▶ GIVEN REQUEST
Count every line of the material that holds the string "pixels". Respond with the total only.

— START DATASET CONTENT —

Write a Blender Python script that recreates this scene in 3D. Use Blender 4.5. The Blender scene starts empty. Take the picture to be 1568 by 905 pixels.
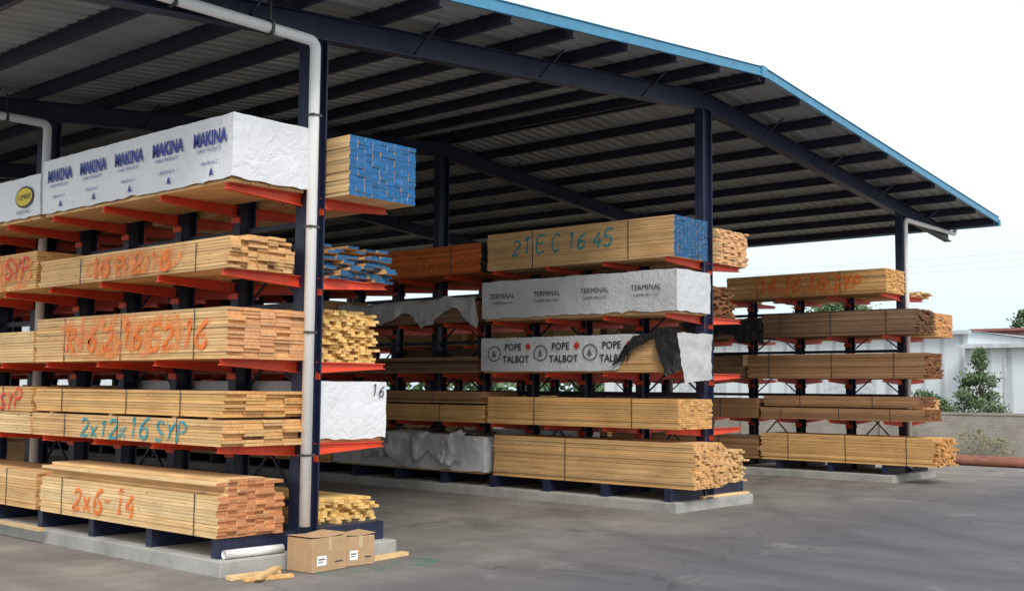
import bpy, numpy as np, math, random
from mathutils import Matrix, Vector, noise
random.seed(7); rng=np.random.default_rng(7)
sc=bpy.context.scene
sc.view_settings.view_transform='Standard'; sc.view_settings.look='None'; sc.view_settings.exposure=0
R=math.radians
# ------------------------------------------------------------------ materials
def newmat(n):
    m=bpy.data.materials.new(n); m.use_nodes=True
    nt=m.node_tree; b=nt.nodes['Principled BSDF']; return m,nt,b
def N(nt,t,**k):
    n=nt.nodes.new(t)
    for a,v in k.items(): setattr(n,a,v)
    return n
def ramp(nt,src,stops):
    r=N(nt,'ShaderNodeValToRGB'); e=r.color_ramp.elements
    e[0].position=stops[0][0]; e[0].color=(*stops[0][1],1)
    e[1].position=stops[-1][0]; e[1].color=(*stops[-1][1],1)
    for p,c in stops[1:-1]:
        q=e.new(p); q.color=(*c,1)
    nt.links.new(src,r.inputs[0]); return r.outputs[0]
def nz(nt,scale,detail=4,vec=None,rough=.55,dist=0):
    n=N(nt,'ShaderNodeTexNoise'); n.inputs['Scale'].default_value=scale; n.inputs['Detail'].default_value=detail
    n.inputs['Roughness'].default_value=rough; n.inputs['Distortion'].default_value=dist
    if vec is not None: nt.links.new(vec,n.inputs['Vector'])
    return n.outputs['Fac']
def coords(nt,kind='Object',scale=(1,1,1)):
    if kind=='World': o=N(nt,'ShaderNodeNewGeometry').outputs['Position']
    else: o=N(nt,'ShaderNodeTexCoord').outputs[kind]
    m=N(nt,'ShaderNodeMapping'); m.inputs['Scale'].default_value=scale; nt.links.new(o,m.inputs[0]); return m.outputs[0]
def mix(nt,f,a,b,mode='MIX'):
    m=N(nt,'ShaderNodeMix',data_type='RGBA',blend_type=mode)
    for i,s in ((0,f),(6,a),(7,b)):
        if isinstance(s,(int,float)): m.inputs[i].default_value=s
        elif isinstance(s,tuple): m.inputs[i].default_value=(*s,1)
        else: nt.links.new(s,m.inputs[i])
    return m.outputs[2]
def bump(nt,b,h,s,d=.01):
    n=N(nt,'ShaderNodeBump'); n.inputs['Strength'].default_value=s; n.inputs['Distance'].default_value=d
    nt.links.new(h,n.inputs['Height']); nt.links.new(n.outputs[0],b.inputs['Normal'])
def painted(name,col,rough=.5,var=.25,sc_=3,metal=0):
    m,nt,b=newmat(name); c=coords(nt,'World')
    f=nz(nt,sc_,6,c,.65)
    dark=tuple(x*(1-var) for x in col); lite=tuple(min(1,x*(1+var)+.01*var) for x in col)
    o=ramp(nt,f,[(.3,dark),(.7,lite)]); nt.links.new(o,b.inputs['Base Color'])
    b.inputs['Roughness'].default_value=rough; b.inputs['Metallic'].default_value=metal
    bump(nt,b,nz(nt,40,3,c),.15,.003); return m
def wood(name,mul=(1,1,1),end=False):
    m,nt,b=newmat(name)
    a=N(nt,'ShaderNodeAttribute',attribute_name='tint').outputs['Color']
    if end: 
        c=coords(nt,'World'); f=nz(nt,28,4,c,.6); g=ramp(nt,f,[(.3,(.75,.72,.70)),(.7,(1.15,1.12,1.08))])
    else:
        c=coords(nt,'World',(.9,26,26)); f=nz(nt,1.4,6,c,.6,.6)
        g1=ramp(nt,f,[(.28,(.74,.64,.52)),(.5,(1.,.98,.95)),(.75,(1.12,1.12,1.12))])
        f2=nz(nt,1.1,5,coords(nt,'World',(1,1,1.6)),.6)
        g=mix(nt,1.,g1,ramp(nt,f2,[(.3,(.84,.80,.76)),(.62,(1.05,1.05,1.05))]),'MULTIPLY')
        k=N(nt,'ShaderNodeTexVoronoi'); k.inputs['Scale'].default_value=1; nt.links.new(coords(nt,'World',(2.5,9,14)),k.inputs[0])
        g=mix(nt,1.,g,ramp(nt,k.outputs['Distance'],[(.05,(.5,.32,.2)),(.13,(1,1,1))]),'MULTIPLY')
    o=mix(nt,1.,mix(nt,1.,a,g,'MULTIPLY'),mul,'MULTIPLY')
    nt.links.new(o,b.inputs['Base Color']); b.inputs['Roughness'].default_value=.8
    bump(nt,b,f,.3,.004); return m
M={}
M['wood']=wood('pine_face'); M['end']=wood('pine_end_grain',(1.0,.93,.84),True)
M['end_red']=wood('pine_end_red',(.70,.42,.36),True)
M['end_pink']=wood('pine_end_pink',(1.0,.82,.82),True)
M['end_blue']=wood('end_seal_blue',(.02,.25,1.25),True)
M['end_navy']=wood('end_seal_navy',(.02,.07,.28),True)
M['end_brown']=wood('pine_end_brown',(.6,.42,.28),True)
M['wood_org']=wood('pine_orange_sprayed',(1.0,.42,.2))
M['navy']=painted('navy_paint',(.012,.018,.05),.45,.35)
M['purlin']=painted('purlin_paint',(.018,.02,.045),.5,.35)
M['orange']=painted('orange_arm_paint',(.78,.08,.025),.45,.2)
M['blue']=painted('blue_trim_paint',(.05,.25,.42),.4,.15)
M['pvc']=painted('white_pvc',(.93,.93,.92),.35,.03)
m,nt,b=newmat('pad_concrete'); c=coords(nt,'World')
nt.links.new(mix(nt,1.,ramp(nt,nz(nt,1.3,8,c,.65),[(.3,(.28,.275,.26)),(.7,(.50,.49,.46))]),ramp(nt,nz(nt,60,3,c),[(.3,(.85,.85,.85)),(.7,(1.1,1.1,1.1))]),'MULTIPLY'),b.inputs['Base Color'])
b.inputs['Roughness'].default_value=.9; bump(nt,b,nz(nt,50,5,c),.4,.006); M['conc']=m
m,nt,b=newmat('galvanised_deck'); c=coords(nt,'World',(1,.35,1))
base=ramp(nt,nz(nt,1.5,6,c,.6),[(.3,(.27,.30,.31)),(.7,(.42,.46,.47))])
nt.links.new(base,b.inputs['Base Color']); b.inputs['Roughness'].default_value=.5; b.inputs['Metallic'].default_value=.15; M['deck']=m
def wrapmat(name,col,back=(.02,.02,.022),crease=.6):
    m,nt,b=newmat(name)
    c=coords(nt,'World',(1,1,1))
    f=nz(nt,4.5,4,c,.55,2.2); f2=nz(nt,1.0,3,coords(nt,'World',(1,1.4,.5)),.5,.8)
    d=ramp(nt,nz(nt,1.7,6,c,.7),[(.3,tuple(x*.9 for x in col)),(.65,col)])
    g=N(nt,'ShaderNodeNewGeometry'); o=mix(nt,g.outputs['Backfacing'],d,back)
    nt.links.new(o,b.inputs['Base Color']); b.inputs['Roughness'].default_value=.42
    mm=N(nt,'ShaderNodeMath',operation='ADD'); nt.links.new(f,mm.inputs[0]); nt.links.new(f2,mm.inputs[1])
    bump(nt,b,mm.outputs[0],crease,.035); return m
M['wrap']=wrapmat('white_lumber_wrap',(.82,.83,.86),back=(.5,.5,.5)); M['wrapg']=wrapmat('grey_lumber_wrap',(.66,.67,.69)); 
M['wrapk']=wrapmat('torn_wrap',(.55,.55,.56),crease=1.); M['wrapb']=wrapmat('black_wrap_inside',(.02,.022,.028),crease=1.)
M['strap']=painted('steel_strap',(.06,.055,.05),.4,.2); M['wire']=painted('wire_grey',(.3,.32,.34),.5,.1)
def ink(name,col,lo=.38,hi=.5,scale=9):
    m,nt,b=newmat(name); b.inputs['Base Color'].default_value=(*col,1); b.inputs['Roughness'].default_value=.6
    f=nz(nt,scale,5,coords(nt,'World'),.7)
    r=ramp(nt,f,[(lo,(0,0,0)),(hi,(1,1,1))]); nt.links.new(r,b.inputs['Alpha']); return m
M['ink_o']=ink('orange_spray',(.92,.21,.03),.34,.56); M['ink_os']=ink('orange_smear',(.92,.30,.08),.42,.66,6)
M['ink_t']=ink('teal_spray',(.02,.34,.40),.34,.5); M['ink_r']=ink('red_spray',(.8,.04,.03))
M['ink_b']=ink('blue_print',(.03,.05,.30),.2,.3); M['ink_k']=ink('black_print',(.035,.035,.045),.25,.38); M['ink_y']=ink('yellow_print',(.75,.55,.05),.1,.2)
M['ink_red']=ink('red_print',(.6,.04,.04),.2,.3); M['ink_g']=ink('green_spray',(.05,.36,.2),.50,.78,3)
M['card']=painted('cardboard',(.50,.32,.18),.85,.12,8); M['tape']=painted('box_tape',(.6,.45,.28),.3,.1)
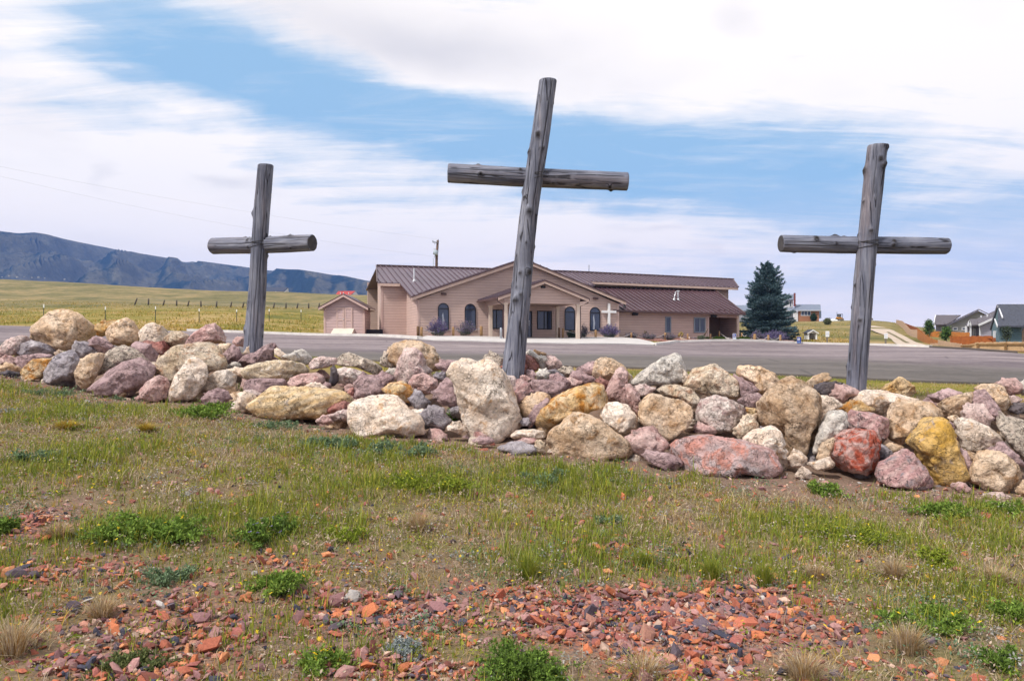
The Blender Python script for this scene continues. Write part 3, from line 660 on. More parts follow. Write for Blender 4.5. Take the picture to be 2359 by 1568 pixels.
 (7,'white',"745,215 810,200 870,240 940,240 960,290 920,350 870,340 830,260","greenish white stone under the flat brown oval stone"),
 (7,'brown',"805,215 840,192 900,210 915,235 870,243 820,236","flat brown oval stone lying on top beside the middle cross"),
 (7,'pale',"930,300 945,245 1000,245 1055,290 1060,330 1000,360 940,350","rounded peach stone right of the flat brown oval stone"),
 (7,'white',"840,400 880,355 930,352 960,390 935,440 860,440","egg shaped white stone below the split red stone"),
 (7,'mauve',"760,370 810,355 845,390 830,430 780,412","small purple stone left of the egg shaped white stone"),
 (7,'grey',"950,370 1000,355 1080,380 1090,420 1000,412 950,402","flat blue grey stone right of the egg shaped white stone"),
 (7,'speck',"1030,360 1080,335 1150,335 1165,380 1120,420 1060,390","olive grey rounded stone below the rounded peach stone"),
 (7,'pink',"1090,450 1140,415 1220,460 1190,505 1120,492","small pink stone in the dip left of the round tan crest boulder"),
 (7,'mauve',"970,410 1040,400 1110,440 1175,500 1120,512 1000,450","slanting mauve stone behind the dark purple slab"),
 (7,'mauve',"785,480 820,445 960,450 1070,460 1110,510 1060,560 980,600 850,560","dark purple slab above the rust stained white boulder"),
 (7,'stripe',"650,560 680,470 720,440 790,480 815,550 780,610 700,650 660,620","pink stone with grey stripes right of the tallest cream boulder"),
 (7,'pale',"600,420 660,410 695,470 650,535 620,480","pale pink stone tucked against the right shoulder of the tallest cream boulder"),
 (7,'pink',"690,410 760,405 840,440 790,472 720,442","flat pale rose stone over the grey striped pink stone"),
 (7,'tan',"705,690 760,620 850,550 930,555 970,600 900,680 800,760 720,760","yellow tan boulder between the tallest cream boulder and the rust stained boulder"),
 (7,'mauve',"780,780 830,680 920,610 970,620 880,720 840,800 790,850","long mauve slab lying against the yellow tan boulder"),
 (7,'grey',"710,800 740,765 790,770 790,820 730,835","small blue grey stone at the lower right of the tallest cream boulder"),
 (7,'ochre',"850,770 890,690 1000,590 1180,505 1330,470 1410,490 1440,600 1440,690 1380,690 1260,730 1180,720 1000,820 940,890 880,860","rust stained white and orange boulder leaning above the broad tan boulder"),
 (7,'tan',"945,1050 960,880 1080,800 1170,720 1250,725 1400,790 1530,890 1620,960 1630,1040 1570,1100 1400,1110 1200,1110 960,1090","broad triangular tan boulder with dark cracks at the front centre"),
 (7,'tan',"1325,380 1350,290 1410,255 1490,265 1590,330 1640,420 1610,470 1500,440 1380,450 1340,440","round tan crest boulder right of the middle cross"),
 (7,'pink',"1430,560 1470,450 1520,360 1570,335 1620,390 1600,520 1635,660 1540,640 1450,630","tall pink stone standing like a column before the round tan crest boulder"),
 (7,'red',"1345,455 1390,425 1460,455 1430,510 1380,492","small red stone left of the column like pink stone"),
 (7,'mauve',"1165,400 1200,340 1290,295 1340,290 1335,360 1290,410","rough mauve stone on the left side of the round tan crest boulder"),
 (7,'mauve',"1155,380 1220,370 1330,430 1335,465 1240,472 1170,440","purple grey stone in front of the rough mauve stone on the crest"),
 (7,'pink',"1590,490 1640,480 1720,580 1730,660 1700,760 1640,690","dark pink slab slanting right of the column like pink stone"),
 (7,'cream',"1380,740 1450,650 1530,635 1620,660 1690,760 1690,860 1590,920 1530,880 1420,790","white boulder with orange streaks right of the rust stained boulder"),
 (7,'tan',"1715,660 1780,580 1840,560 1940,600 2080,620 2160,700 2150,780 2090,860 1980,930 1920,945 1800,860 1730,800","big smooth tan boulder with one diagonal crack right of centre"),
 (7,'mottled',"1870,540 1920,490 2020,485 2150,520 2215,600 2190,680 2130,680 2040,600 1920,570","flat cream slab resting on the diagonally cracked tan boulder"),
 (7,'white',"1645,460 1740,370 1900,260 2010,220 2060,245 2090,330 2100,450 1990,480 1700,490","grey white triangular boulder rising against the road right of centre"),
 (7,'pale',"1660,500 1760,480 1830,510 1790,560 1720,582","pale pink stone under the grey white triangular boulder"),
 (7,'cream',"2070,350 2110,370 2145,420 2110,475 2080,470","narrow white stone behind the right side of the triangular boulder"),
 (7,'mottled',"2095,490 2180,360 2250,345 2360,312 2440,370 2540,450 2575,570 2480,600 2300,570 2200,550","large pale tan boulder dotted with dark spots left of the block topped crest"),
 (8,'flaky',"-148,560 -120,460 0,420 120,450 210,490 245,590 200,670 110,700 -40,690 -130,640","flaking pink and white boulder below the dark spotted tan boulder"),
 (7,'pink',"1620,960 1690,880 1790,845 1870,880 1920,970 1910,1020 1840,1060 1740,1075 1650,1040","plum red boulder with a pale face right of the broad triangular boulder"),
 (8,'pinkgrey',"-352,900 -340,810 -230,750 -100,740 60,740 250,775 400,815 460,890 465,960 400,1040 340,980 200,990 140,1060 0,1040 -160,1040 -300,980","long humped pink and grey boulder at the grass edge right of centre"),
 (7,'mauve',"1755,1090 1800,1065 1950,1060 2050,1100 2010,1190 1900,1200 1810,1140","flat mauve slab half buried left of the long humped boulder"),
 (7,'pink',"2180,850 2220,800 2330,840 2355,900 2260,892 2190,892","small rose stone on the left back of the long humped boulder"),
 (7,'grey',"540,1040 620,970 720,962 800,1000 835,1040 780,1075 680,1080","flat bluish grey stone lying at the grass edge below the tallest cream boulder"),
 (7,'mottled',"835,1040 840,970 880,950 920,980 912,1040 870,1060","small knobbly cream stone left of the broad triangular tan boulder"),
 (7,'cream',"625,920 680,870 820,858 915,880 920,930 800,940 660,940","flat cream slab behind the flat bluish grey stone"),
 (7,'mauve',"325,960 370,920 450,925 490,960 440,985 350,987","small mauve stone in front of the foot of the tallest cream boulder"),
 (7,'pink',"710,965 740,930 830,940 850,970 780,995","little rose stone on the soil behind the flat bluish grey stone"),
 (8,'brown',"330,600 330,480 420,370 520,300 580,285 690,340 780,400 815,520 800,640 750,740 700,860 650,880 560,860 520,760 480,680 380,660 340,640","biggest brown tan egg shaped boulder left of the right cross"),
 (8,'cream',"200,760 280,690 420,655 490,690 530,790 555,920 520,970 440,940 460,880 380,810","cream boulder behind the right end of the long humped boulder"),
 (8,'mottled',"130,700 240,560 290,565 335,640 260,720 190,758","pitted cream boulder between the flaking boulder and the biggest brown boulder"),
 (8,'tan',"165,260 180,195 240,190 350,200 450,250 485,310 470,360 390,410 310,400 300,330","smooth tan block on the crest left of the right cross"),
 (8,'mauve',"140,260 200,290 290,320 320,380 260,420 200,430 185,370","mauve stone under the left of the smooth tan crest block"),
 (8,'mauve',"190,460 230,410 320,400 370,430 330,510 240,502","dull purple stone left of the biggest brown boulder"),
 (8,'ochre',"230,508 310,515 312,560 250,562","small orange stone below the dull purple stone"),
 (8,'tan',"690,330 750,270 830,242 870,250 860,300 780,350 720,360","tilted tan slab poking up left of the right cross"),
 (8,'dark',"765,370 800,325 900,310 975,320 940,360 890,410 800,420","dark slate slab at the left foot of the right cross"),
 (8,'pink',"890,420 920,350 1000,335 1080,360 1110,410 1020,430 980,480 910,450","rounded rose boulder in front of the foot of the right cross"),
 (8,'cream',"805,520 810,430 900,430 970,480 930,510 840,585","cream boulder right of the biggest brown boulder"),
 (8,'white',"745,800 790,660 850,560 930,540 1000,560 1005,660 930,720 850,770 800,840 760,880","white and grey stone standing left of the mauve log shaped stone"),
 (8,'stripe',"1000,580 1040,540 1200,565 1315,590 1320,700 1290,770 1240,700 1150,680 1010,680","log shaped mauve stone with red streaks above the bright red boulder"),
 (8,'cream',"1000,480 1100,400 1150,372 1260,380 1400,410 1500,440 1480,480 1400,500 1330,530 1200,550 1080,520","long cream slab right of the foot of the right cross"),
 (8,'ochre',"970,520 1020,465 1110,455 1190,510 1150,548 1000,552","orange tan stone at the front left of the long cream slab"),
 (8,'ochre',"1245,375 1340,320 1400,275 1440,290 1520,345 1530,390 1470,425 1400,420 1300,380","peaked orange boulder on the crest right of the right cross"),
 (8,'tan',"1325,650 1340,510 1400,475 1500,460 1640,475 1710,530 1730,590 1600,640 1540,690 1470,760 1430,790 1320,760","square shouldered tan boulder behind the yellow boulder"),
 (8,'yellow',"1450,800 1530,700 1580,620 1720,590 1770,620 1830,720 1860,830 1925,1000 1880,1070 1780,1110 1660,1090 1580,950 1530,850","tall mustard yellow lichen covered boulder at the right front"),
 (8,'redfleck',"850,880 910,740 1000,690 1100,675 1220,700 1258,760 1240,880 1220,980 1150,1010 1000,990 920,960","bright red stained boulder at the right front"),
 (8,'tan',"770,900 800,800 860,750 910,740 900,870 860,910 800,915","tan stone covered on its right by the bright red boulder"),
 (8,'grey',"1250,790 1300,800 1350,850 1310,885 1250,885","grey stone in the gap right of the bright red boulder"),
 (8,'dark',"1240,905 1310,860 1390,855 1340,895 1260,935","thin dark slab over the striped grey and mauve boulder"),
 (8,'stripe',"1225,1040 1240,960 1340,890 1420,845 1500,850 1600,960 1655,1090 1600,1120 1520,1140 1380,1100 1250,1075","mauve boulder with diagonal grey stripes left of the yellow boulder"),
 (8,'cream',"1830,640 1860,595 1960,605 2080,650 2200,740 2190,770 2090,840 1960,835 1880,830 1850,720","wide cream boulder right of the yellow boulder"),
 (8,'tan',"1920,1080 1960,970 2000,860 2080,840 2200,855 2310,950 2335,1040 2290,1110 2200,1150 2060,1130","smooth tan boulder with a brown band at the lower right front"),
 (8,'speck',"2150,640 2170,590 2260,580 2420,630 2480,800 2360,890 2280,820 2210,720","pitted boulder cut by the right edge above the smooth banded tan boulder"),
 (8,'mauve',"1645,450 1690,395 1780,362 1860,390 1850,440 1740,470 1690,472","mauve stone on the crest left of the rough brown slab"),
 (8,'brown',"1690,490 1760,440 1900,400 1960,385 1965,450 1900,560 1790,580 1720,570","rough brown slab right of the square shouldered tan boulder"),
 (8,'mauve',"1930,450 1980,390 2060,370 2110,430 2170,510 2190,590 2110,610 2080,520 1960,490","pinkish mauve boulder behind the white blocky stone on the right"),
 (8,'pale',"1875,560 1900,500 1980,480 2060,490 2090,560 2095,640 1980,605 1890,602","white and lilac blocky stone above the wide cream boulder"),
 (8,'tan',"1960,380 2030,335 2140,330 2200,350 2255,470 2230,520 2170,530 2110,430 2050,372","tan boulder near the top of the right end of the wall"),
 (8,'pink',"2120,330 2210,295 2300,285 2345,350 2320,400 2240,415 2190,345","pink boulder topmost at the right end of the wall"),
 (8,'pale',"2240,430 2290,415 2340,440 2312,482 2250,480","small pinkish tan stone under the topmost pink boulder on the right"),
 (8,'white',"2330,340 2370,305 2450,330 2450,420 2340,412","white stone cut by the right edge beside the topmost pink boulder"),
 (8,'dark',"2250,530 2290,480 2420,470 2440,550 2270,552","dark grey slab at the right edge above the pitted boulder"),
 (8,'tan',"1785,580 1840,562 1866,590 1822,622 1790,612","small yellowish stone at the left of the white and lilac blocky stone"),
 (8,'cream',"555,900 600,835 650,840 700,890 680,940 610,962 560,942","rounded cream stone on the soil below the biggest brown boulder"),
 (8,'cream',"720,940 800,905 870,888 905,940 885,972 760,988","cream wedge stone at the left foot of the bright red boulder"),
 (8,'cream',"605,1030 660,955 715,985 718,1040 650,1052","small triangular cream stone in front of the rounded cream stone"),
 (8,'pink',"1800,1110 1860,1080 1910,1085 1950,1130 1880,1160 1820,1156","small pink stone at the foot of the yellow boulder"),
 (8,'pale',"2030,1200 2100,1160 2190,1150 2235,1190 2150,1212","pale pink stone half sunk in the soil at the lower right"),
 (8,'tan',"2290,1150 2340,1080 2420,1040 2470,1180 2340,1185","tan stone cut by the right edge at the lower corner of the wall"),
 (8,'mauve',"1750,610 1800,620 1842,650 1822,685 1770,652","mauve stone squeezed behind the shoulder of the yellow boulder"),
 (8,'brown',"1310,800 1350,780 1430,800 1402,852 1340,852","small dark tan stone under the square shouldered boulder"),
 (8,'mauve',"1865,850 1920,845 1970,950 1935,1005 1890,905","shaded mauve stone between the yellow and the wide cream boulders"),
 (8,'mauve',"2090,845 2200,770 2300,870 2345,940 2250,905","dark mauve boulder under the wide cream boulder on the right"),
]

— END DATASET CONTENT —

▶ ANSWER
2